[Aim of the exercise]
Work through the following lines and count those that hold the word "Blender". Reply with that number only.

[Records from a data collection]
┌────────

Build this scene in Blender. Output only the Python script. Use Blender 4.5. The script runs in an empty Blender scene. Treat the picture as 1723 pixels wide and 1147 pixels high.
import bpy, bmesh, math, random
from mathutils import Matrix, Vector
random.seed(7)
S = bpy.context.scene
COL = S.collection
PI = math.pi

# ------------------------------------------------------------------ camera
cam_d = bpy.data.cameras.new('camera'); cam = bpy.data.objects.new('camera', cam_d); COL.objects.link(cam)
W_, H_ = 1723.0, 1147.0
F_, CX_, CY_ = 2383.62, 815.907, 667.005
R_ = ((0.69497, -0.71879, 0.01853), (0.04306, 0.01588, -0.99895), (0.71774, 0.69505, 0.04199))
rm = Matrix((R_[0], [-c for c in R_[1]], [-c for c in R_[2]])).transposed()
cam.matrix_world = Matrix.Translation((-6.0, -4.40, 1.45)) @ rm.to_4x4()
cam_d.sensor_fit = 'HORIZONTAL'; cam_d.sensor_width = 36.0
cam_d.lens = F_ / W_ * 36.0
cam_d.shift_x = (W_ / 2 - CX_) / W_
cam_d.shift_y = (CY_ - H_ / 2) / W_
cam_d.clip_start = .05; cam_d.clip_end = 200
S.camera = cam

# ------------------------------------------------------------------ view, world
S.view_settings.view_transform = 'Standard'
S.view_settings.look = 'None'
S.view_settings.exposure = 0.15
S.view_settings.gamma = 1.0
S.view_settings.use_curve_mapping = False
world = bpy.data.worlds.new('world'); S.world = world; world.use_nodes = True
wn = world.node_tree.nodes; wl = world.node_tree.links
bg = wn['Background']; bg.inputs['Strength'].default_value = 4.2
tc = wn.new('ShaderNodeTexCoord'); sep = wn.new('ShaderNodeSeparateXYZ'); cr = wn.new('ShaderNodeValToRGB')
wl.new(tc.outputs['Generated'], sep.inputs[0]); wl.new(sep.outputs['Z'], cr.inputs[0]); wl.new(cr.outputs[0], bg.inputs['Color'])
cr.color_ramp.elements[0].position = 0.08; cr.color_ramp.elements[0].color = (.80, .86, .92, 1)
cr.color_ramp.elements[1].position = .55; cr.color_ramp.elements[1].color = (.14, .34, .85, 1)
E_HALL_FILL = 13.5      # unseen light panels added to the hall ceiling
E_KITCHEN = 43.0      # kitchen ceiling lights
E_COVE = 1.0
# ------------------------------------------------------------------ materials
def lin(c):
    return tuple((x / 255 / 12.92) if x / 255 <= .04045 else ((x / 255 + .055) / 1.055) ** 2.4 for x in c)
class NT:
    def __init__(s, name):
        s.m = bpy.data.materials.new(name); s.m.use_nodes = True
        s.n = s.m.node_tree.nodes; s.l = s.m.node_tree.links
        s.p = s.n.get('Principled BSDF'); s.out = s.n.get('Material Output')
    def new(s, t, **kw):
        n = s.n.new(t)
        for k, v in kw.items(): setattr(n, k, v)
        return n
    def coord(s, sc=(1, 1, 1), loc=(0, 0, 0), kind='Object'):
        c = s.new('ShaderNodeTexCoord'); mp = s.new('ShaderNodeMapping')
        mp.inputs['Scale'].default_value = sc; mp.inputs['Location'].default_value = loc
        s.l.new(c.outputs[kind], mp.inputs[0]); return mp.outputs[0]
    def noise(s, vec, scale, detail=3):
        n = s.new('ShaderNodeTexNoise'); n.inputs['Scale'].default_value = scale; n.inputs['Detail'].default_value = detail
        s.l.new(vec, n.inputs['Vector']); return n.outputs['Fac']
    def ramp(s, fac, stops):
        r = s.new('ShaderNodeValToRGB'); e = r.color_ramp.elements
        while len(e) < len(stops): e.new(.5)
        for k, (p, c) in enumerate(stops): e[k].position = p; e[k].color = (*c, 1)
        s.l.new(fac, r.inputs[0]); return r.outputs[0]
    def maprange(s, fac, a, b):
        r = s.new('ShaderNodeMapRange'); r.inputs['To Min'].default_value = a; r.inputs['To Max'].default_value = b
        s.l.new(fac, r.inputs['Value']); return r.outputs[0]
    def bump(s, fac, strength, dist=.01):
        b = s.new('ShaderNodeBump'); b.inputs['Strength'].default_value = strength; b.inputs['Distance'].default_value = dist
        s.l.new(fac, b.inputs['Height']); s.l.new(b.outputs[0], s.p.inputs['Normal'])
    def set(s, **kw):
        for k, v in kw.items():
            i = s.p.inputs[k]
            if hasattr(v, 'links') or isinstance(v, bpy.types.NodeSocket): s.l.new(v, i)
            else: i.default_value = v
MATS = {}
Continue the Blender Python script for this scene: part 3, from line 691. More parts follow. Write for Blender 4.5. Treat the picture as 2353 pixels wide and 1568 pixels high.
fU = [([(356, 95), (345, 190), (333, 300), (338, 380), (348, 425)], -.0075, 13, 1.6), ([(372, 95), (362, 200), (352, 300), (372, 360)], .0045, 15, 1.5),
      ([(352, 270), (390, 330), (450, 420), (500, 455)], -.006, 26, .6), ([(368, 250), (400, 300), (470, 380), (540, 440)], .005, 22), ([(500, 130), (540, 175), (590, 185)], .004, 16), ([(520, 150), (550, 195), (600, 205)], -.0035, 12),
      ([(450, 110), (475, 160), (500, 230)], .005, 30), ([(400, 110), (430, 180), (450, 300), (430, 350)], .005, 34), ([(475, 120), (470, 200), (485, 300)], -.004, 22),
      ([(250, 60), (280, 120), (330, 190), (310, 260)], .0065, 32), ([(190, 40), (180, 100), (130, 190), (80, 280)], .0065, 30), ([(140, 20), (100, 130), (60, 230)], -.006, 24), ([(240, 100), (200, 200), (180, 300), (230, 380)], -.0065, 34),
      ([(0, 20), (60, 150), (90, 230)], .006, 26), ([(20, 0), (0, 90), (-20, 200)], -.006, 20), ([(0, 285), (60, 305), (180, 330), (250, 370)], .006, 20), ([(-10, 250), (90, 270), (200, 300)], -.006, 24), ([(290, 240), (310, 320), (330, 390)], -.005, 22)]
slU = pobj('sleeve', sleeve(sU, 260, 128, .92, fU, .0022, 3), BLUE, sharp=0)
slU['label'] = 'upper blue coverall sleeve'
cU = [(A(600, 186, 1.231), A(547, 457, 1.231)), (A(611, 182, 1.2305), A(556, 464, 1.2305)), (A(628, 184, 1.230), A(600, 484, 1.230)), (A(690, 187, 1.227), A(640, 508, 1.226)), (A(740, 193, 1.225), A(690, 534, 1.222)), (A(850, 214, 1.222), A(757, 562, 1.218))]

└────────

[Finished task]
2